Это восприятие, похоже, не смогло найти или создать себе в европейской культуре самостоятельного, полноценного статуса и в соответствии с этим — языка, который был бы ему адекватен. Графология как форма понимания человека «застряла» между обыденным сознанием и научным мышлением. Не берусь судить, есть ли, возможны ли у нес связи со знанием и опытом того типа, который принято называть «оккультным», но о ней найдется что сказать и помимо этих связей, потому что осталось непонятным, чем «графологическое» восприятие является само по себе.
В европейской культуре оно воплощается в текстах двух видов. Это — графологическая характеристика или, традиционнее, портрет, и графологическое руководство, где даны рекомендации, как их составлять. Обычно это — стандартный набор общих признаков: размер, наклон, нажим... (поскольку в любом почерке действительно все это есть). Каждому из них приписывается комплекс значений. Они во многом пересекаются, чем, собственно, и выдают целостную природу восприятия, которое лежит в основе графологических построений.
После общих признаков рассматриваются обыкновенно значения «отдельных букв».
Но самое, может быть, интересное заключается в расхождениях; например, «нажим» в одних случаях считается показателем сексуальных уклонов воображения — Д.М.Зуев-Инсаров, в других — потенциальной энергии личности — Й.Виртц, и в том. что, несмотря на них, графологи ухитряются все-таки вполне успешно интерпретировать почерки.
Источники расхождений, как можно предполагать, лежат в личном опыте авторов, который предшествует объяснениям и весьма ограниченно (если вообще) поддается рационализации. Разумеется. расхождения неизбежны уже в силу чрезвычайной сложности самого объекта, связей между почерком и характером, которые, безусловно, существуют, но очень и очень многим опосредованы!
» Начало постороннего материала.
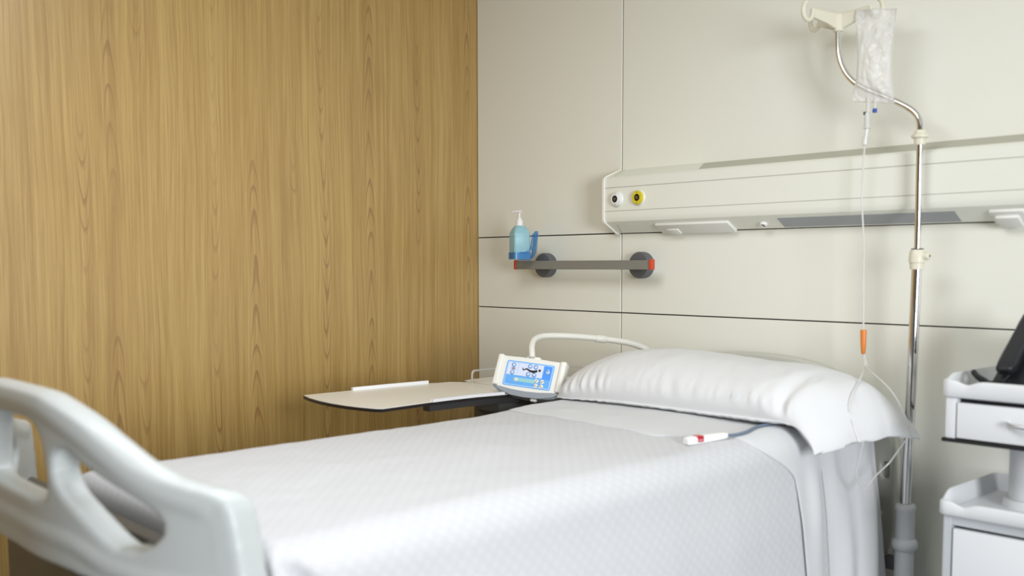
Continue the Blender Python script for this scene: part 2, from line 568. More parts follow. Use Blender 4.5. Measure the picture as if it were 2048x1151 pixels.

Несмотря на то что между характером и прочими внешними проявлениями человека — речью, мимикой, характерной жестикуляцией, мелкими привычками, манерой одеваться,.. — связь ничуть не менее сложна, обыденное сознание испокон века устанавливало основные черты этой связи достаточно быстро (сколь бы превратно оно их себе не объясняло). Науке же психологии потребовалось по крайней мере два века напряженной работы, чтобы создать свой инструментарий для улавливания и моделирования связей такого рода, и вряд ли она может быть уверена в своем полном успехе. Нечто подобное происходит с «графологами».